I agree with Kyle, simply because I don't see the point to it...There's nothing new it provides, except that it's more streamlined than facebook/etc.

One thing I've been thinking about lately Kyle mentions, about the news media. I've seen them promote it so much lately that I've started to wonder if they're being told (read: paid) to use (read: advertise) it and talk about it on the air. The only other thing that could explain it is that the reporters are somewhat celebrity (and we all know how retarded many people get over celebrities) and so they probably have a bunch of followers (read: groupies). It's possible that it makes them feel special in a way that most reporters don't usually get, as they aren't the typical celebrity, and so they indulge. Other than that, I cannot find one bit of rhyme or reason as to why they'd advertise the service so much. Even if it was the most useful piece of software/service on the planet I cannot see why it would be advertised so much -- I mean, where's all the linux advertisements and coverage? (I may be presumptuous in assuming most of us would agree linux is more useful than twitter).

The only real usage I can see for this service is corporate status messages to (potential) clients. It sounds like another means of advertising...one that is actually opt-in, opposed to slammed in your face even though you really don't want to see it. Is that what we need though, another means of advertising?

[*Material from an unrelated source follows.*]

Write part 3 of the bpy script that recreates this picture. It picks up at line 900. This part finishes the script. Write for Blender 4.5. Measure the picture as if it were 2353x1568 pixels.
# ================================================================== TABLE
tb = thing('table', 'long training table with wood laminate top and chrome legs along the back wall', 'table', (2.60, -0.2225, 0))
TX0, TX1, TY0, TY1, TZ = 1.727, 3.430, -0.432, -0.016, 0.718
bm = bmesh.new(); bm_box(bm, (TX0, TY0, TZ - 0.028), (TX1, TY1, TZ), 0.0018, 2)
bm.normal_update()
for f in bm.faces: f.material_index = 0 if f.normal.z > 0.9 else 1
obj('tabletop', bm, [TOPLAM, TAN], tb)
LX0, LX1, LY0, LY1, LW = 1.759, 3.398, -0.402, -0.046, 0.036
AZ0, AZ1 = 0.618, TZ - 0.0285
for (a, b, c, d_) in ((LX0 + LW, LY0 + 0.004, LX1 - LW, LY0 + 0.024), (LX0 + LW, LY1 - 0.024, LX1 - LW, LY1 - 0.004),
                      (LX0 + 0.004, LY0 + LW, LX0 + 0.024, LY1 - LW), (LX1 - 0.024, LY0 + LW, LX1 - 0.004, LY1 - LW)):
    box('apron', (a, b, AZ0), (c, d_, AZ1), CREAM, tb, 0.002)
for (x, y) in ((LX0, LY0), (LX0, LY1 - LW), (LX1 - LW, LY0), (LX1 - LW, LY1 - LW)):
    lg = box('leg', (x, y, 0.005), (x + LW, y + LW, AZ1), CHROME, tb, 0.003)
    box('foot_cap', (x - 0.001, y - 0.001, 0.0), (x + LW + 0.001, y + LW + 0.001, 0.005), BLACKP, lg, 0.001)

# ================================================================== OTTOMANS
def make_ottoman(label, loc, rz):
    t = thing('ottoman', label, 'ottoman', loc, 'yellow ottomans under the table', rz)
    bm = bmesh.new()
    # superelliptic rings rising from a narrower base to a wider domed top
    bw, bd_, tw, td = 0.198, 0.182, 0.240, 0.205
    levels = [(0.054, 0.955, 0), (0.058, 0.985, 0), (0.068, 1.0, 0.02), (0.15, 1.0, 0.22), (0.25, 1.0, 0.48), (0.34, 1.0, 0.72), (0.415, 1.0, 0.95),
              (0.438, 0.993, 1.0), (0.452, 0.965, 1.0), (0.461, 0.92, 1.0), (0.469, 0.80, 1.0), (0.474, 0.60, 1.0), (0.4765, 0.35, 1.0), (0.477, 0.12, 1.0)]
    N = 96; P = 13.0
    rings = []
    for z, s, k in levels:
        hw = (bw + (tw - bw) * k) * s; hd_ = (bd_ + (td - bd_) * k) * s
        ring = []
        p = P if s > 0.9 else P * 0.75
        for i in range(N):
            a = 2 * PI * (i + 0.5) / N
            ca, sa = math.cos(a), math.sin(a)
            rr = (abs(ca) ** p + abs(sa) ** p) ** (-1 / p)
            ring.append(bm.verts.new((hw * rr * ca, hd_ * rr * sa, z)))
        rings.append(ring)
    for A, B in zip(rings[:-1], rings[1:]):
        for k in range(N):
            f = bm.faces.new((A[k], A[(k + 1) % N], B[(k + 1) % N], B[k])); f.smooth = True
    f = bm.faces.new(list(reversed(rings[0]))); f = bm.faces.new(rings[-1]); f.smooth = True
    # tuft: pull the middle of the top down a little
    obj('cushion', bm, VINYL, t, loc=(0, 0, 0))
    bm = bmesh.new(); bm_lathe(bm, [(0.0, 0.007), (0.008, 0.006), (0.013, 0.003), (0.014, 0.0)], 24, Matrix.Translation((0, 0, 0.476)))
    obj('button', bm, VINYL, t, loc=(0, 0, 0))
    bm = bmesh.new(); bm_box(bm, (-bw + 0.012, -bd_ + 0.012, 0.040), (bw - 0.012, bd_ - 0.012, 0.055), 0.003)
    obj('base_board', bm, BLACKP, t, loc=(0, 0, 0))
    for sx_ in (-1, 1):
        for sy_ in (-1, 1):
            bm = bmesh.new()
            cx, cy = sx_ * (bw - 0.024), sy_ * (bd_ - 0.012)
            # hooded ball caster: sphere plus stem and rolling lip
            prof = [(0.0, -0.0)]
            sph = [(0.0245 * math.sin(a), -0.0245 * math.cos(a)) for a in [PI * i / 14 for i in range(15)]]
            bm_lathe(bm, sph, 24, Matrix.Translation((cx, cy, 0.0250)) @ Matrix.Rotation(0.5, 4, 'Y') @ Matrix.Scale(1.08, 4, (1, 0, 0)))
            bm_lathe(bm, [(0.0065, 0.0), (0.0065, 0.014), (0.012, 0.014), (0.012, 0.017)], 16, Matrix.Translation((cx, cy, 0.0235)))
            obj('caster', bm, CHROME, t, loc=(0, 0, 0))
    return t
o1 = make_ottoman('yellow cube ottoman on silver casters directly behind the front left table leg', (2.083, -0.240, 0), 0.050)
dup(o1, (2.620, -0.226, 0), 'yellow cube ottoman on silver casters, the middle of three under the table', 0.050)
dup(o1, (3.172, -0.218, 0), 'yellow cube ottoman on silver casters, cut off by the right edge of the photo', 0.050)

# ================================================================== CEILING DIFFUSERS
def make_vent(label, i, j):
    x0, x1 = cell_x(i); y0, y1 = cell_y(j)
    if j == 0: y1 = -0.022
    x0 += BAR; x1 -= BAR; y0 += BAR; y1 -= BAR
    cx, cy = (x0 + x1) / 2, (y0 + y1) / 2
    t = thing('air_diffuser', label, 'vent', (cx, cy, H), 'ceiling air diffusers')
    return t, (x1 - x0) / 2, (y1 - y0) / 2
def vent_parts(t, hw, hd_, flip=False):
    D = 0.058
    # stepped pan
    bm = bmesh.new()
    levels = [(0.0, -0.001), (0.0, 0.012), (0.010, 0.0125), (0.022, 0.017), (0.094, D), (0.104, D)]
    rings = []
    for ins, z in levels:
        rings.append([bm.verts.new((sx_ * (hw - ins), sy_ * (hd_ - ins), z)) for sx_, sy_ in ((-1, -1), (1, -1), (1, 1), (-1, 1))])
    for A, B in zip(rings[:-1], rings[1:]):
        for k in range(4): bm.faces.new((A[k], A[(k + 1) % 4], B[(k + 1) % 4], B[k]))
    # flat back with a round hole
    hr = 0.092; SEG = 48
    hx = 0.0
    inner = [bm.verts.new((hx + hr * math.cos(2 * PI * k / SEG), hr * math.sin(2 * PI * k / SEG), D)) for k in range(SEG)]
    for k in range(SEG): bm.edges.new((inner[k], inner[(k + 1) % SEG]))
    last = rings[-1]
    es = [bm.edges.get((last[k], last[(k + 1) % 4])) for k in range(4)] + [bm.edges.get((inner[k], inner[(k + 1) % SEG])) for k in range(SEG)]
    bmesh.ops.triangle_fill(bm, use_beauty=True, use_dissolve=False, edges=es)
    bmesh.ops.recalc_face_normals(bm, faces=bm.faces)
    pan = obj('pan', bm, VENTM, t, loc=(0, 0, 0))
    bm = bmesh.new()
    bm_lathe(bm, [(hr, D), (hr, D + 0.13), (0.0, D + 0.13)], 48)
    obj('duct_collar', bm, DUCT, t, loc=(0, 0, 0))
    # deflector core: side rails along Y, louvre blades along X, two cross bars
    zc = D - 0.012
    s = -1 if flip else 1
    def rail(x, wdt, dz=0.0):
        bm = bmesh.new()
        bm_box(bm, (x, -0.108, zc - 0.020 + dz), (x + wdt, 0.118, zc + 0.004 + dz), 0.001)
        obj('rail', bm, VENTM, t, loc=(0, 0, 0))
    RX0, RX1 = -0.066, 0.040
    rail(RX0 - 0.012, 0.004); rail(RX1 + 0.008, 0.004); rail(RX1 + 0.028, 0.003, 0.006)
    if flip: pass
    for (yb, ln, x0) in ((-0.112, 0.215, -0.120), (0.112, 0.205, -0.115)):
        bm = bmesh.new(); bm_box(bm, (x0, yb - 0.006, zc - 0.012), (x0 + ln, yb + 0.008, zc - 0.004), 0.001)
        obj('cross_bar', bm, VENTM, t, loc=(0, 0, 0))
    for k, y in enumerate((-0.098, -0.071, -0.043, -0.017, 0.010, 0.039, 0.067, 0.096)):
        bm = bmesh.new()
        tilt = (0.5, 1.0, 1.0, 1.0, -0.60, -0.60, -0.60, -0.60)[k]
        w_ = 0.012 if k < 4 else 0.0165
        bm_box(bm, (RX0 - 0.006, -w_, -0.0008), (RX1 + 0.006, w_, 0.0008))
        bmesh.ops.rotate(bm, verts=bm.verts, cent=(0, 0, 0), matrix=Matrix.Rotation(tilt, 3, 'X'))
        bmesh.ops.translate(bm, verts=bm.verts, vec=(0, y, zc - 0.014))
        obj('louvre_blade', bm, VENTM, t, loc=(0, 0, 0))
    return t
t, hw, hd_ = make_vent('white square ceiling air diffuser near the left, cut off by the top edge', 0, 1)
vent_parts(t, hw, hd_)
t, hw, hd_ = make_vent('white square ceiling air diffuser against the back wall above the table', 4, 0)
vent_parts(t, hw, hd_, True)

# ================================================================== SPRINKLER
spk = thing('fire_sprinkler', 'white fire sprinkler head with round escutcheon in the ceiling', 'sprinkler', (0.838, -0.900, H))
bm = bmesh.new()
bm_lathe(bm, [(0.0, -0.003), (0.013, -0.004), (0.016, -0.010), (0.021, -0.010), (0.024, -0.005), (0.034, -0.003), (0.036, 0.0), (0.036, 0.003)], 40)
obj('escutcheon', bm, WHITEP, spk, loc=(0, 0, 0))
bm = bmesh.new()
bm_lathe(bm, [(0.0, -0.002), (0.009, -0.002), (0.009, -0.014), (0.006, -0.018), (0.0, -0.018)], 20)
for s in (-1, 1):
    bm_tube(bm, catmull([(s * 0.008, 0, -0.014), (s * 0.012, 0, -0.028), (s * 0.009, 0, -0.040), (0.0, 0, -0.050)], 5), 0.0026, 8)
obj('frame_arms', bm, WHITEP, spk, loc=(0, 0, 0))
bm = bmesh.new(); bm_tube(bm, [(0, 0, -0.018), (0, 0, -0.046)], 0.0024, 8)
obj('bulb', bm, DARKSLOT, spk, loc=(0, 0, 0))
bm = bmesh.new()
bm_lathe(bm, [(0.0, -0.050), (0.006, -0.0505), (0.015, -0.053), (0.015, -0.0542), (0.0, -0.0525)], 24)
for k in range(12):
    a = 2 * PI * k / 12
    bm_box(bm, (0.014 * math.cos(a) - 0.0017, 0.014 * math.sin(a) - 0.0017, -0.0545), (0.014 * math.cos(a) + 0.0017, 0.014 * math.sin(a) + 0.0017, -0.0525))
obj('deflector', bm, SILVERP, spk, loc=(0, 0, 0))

Sure, it's around, it's everywhere, it's got it's fifteen minutes. Eventually it will go the way of myspace and people will wonder what it is or why they bothered...or maybe, they'll still remain interested in the kind of sandwich you ate yesterday at 3pm.

As for me, I don't understand the interest.

Twitter vs IRC

Annette's picture

I find it hilarious that I can see both points of view. I have also done /me more times than I would like to admit on twitter, but only a handful of my followers get it.

Frankly, despite the time-delay on twitter and people's availability, I like twitter more. And when the service goes down, I switch to FB and IM.


Aaron Toponce's picture

Laconica is the savior right there. Federation is the future, not vendor locked-in services, where you don't control your data. Email and Jabber are two fabulous examples.